相続税が掛からないものはある?知っておくべき税のはなし

ここ数年、相続遺産や財産管理に敏感な話が増えてきています。相続税の基礎控除額が引き下げられた事で、不動産管理や分与の話を、あらかじめ生前にしておく方がいい場合もあります。
ただ、遺産として残されたもの全てが対象となるわけではありません。相続財産のなかでも税が掛からないものがあります。
どの財産を相続したら申告すべきなのかを、まずは知っておきましょう。

○公益を目的にした事業に使われる相続財産は税が掛からない
これまでは、事業を営んでいる人がその資産を受け取る事になる相続人と、財産分与が問題となる事が多かったですね。
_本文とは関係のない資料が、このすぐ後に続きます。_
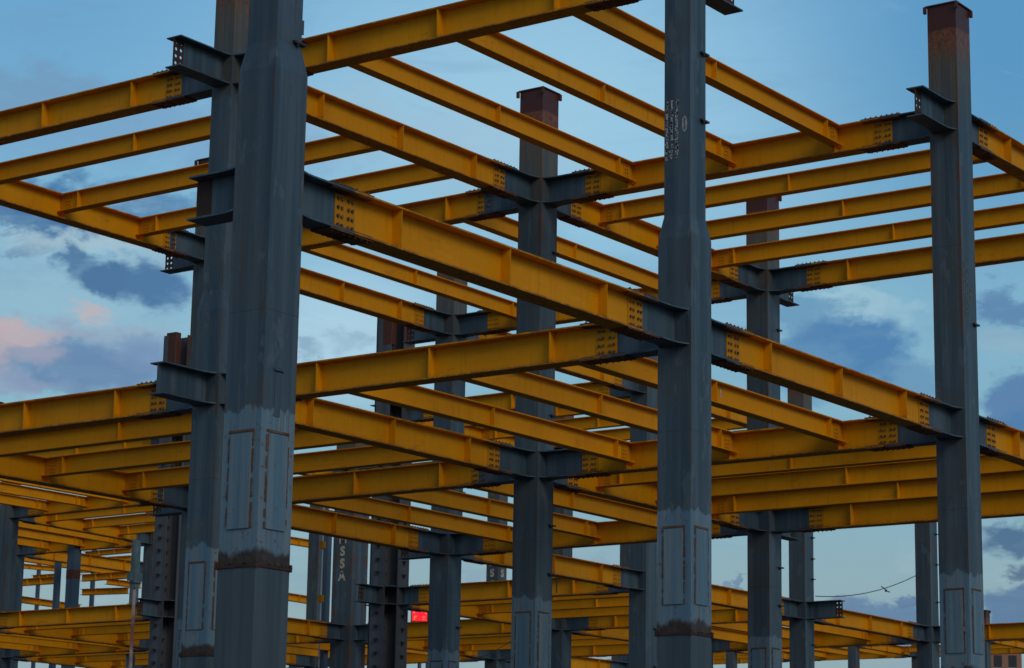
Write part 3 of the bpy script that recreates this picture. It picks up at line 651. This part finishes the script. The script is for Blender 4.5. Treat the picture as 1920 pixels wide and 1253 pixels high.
if ca:
    def cleats(m):
        m.box((-0.13, -HW - 0.03, 8.20), (0.06, -HW, 8.24)); m.box((-0.10, -HW - 0.006, 7.55), (0.02, -HW - 0.001, 8.15)); m.box((0.30, -HW - 0.01, 10.1), (0.345, -HW - .001, 10.4))
        m.box((0.275, -0.25, 13.28), (0.345, -0.235, 13.50))
    one('cleat', cleats, 'grey', ca)
# upright painted letters on two columns
def letters(parent, text, face, w, size, z, dz, off=0.0, mt='letter'):
    for k, ch in enumerate(text):
        cu = bpy.data.curves.new('letter', 'FONT'); cu.body = ch; cu.size = size * (1.0 if ch != '.' else 1.0); cu.extrude = 0.002; cu.align_x = 'CENTER'; cu.offset = 0.02
        tmp = bpy.data.objects.new('tmp', cu); COL.objects.link(tmp)
        dg = bpy.context.evaluated_depsgraph_get(); me = bpy.data.meshes.new_from_object(tmp.evaluated_get(dg)); bpy.data.objects.remove(tmp)
        me.materials.clear(); me.materials.append(M[mt]); o = bpy.data.objects.new('painted_letter', me); COL.objects.link(o); o.parent = parent
        o.rotation_euler = (math.pi / 2, 0, -math.pi / 2 if face == 'U' else 0)
        o.location = (-w - 0.004, -off, z - k * dz) if face == 'U' else (off, -w - 0.004, z - k * dz)
cs = colobj((5, 4))
if cs: letters(cs, 'M.S.S.A', 'U', 0.55, 0.58, 14.86, 0.275)
cs2 = colobj((6, 4))
if cs2: letters(cs2, 'M.S.S.A', 'U', HW, 0.5, 15.1, 0.27); letters(cs2, 'M.S.S.A', 'V', HW, 0.5, 15.1, 0.27)

for o in list(COL.objects):
    if o.name in KEYS and KEYS[o.name] == ('J', 'M', 1, 0, 1): one('paint_spot', lambda m: (m.box((5.98, -0.012, -0.24), (6.02, -0.0065, -0.12)), m.box((6.0, -0.012, -0.28), (6.03, -0.0065, -0.20))), 'chalk', o)
# ------------------------------------------------------------------ ground
gr = one('ground', lambda m: (m.v.extend([(-2500, -2500, 0), (2500, -2500, 0), (2500, 2500, 0), (-2500, 2500, 0)]), m.f.append((0, 1, 2, 3))), 'ground'); gr['kind'] = 'structure'; gr.location.z = -0.004

# ------------------------------------------------------------------ small things around the frame
EYE = Vector((-24.57, -22.204, Z0))
def ray(px, py, dist):                      # a point that far in front of the camera, used to place things in the world
    d = FW * 4465.49 + RT * (px - 960) - UP * (py - 626.5); return EYE + d / 4465.49 * dist
def sag(a, b, s, n=14): return [tuple(a.lerp(b, k / n) - Vector((0, 0, s * 4 * (k / n) * (1 - k / n)))) for k in range(n + 1)]
a_, b_ = ray(1529, 1118, 89.7), ray(1716, 1080, 98.6)
tag(one('steel_cable', lambda m: m.tube(sag(a_, b_, 0.28), 0.018, 5), 'wire'), 'thin slack cable strung between the lug-edged and slim far-right columns', 'cable')
hk = ray(1652, 1102.5, 95.5)
t = thing('lifting_hook', 'small dangling hook hanging from the slack cable against clouds', 'hook', hk)
rd = RT; one('shackle', lambda m: m.tube([(0, 0, 0.06), tuple(rd * 0.12 + Vector((0, 0, -0.02))), tuple(rd * 0.24 + Vector((0, 0, -0.14))), tuple(rd * 0.36 + Vector((0, 0, -0.17)))], 0.022, 5), 'wire', t)
one('hook_body', lambda m: m.cyl(tuple(rd * 0.16 + Vector((0, 0, -0.09))), tuple(rd * 0.23 + Vector((0, 0, -0.13))), 0.05, 8), 'dark', t)
a_, b_ = ray(880, 1240, 62), ray(962, 1200, 58.5)
tag(one('electric_wire', lambda m: m.tube(sag(a_, b_, 0.05), 0.008, 4), 'dark'), 'thin dark wire slanting up to the rusty-capped middle column', 'wire')
# bent rod on the middle column
ce = colobj((2, 1))
if ce: one('bent_rod', lambda m: m.tube([(0.35, -0.30, 8.25), (0.42, -0.34, 8.28), (0.50, -0.38, 8.24), (0.50, -0.38, 7.86)], 0.014, 6), 'dark', ce)
# tall thin pole at the left with a pale teal post behind it
pz = ray(252, 1106, 88); pb_ = ray(247.5, 1253, 88)
t = thing('marker_pole', 'thin faded red and white pole in front of the far-left posts', 'pole', (pz.x, pz.y, 0))
one('shaft', lambda m: m.cyl((0, 0, 0), (0, 0, pz.z), 0.075, 8, 0.06), 'pinkrod', t); one('tip', lambda m: m.cyl((0, 0, pz.z), (0, 0, pz.z + 0.12), 0.03, 8), 'boltd', t)
pz = ray(256, 1018, 118)
t = thing('round_post', 'pale teal round post with a bolted clamp behind the thin red pole', 'post', (pz.x, pz.y, 0))
one('shaft', lambda m: m.cyl((0, 0, 0), (0, 0, pz.z + 0.1), 0.23, 14), 'cyan', t); one('clamp', lambda m: (m.box((-0.42, -0.12, pz.z - 1.9), (0.42, 0.12, pz.z - 1.5)), m.cyl((0, 0, pz.z - 2.0), (0, 0, pz.z - 1.95), 0.33, 14)), 'cyan', t)
# white lightning pole with yellow boxes beside the slim blue column
pz = ray(606.5, 985, 110)
t = thing('white_mast', 'thin white mast with two small yellow boxes beside the slim blue column', 'mast', (pz.x, pz.y, 0))
one('shaft', lambda m: m.cyl((0, 0, 0), (0, 0, pz.z + 2), 0.032, 8), 'white', t)
for yy in (1023, 1126):
    zz = ray(606.5, yy, 110).z; one('yellow_box', lambda m: m.box((-0.10, -0.10, zz - 0.16), (0.10, 0.10, zz + 0.16)), 'yellow_plate', t)
# red LED sign on a tall post
sp = ray(787, 1154, 150); px_ = 150 / 4465.49
t = thing('led_sign', 'glowing red two-line LED sign seen between the columns', 'sign', (sp.x, sp.y, 0), math.atan2(RT.y, RT.x))
hz = sp.z
one('post', lambda m: m.cyl((0.05, 0.25, 0), (0.05, 0.25, hz - 0.38), 0.12, 10), 'grey', t)
one('housing', lambda m: m.box((-0.56, 0.0, hz - 0.42), (0.56, 0.35, hz + 0.42)), 'dark', t)
def panel(m):
    rr = random.Random(2)
    for r0, n, hh in ((0.03, 4, 0.32), (-0.36, 5, 0.33)):
        x = -0.5
        for k in range(n):
            w_ = 0.98 / n; m.box((x + 0.012, -0.01, hz + r0), (x + w_ - 0.012, -0.001, hz + r0 + hh - rr.uniform(0, .05))); x += w_
    m.box((-0.5, -0.008, hz - 0.05), (0.48, -0.001, hz + 0.05))
def hot(m):
    for x, z, w_, h_ in ((-0.40, 0.13, 0.10, 0.08), (0.33, 0.08, 0.12, 0.05), (-0.36, -0.27, 0.07, 0.22), (-0.30, -0.09, 0.13, 0.05), (0.16, -0.13, 0.20, 0.05), (0.16, -0.27, 0.20, 0.04)): m.box((x, -0.018, hz + z), (x + w_, -0.011, hz + z + h_))
one('led_panel', panel, 'led_red', t); one('bright_leds', hot, 'led_hot', t)
# pale cabinet with a blue lit square beside the sign
sp = ray(802, 1156, 151)
t = thing('lit_cabinet', 'small grey cabinet with a blue lit top beside the red sign', 'cabinet', (sp.x, sp.y, 0), math.atan2(RT.y, RT.x))
one('body', lambda m: m.box((-0.16, 0, sp.z - 0.35), (0.22, 0.3, sp.z + 0.02)), 'cyan', t); one('blue_light', lambda m: m.box((-0.14, -0.02, sp.z + 0.03), (0.20, 0.25, sp.z + 0.24)), 'led_blue', t); one('post', lambda m: m.cyl((0.03, 0.15, 0), (0.03, 0.15, sp.z - 0.35), 0.1, 8), 'grey', t)
# brick block low in the right-hand corner, far behind
bt = ray(1896, 1212, 260)
t = thing('brick_building', 'salmon brick building with small windows low in the right corner', 'building', (bt.x, bt.y, 0), math.atan2(RT.y, RT.x))
bh = bt.z
one('wall', lambda m: m.box((-2.4, 0, 0), (1.1, 12, bh)), 'brick', t)
one('roof', lambda m: m.box((-2.6, -0.3, bh), (1.3, 12.3, bh + 0.12)), 'slab', t)
wm = cached('win', 'window', lambda m: m.box((-0.45, -0.03, 0), (0.45, -0.002, 1.3)), 'glass'); sm_ = cached('sill', 'sill', lambda m: m.box((-0.55, -0.12, -0.1), (0.55, -0.003, -0.003)), 'slab')
for zf in range(int(bh // 3.2)):
    for xf in (-1.5, 0.1):
        o = part('window', wm, t, (xf, 0, bh - 2.3 - zf * 3.2)); part('sill', sm_, o)

# ------------------------------------------------------------------ distant posts and beams seen through the left side
def far_post(px0, px1, py, dist, label, mt='blue', toprust=0.0):
    a, b = ray(px0, py, dist), ray(px1, py, dist); w = (b - a).length; c_ = (a + b) / 2; s = w / 1.39 / 2
    t = thing('far_column', label, 'column', (c_.x, c_.y, 0), group='distant columns beyond the frame')
    one('shaft', lambda m: m.box((-s, -s, 0), (s, s, c_.z)), mt, t)
    if toprust: one('rusty_patch', lambda m: m.box((-s - .01, -s - .01, c_.z - toprust), (s + .01, s + .01, c_.z - toprust + 0.5)), 'rustred', t)
    one('cap_plate', lambda m: m.box((-s - .08, -s - .08, c_.z), (s + .08, s + .08, c_.z + 0.05)), 'rustred', t)
far_post(106, 119, 1000, 140, 'slim blue distant column left of the broad one', 'blue')
far_post(130, 155, 985, 132, 'broad blue distant column with a rusty patch at far left', 'blue', 3.0)
far_post(73, 81, 1000, 190, 'thin dark distant column nearest the left edge', 'blue')
far_post(174, 183, 1005, 190, 'thin dark distant column right of the broad distant one', 'blue')
far_post(609, 624, 960, 114, 'thin blue distant column between the white mast and lettered column', 'blue')
def far_beam(x0, y0, x1, y1, d0, d1, h_, label):
    a = ray(x0, y0, d0); k = (a.z - Z0) / (ray(x1, y1, 1.0).z - Z0); b = ray(x1, y1, k); d = b - a; L = Vector((d.x, d.y, 0)).length
    t = thing('far_girder', label, 'girder', a, math.atan2(d.y, d.x), 'distant beams beyond the frame')
    one('beam_body', lambda m: ibeam(m, 0, L, h_, 0.2), 'yellow', t); st = cached(('fst', h_), 'stiffener', lambda m: m.box((-0.01, -0.19, -h_ + 0.03), (0.01, 0.19, -0.03)), 'yellow')
    for q in (0.33, 0.66): part('stiffener', st, t, (L * q, 0, 0))
for args in ((28, 1037, 236, 1070, 150, 0, 0.44, 'bright distant girder sloping down across the far-left gap, topmost'), (30, 1087, 105, 1082, 150, 0, 0.42, 'short dull distant girder rising left of the broad far column'),
             (31, 1117, 150, 1134, 150, 0, 0.40, 'distant girder lowest in the far-left gap'), (154, 1078, 241, 1072, 150, 0, 0.42, 'distant girder rising right of the broad far column, upper of two'),
             (154, 1105, 241, 1102, 150, 0, 0.38, 'distant girder rising right of the broad far column, lower of two'), (200, 1085, 264, 1093, 150, 0, 0.36, 'short bright distant girder ending by the teal post')):
    far_beam(*args)
for k_, args in enumerate(((160, 1035, 247, 1027, 165), (168, 1047, 247, 1042, 175), (30, 1056, 104, 1063, 175), (62, 1079, 106, 1076, 185), (150, 1066, 240, 1063, 185))):
    far_beam(*args, 0, 0.34, 'thin dim distant girder in the far-left gap, %s' % ('just under the upper frame', 'second under the upper frame', 'left of the broad column', 'short one behind the left posts', 'faint one between brighter girders')[k_])
for args in ((538, 1006, 600, 1016, 160, 0, 0.5, 'distant girder stub right of the nearest column, upper of two'), (538, 1112, 600, 1122, 160, 0, 0.5, 'distant girder stub right of the nearest column, lower of two')):
    far_beam(*args)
一般のサラリーマン世帯には縁が薄い話かもしれません。
公益を目的とする事業に使うことが明らかな場合、幼稚園事業を経営する個人がその業の目的で使った財産の場合、公的事業を行う目的の特定法人へ寄附したものなどは、その性質から相続税が掛からないとしています。

○相続税が掛からないもの サラリーマン世帯編
では、世間でサラリーマン世帯と呼ばれる給与所得者にかかわる、相続税が掛からない財産にはどんなものがあるのか。これが問題ですね。

●お墓や仏具、神を祭る道具等
被相続人が先祖をあがめ、毎日礼拝していたような仏壇、お墓や仏具などは、決して安いものではありません。中には数百万円もするものもありますね。
これを受け継いだ人に対して、動産を相続したとして相続税を課税するのは、性質上受け入れがたいというのが、対象外となる理由でしょう。
ただし、投資の対象となりそうなものや、骨とう的価値があるもの、商品として仏具などを所有していた場合には相続税の対象となります。

●受け取った死亡保険金の相続税計算
原則、被相続人が加入していた保険の保険料全部または一部を本人が負担していた場合は、相続税の課税対象になります。
保険金を受け取ったのが相続人だった場合は、”全ての相続人が受け取った保険金の合計額が次の算式によって計算した非課税限度額を超えるとき、その超える部分”(引用:国税庁ホームページ 相続税・相続と税金・相続税の課税対象になる死亡保険金
https://www.nta.go.jp/taxanswer/sozoku/4114.htm) 
に対して相続税対象となります。
計算式は「500万円×法定相続人の数=非課税限度額」です。これはあくまでも相続人が受け取った場合で、相続人ではない人は非課税適用外です。

●退職手当等は相続税が掛からない?
被相続人が受け取るはずだった退職金や功労金が支給された場合、これを受け取ったら相続税が課税されます。
ただ、上記の保険金と同じく、500万円×法定相続人の数=非課税限度額 の式で算出し、この非課税限度額に満たない場合は、相続税がかかりません。
非課税限度額の計算方法や、財産の性質からみて相続税が掛からないものかどうか。また相続関係によって権利が変わるかどうか。個別の事情に沿って専門の税理士に相談してみると良いでしょう。
申告もれだけは気をつけておきましょう。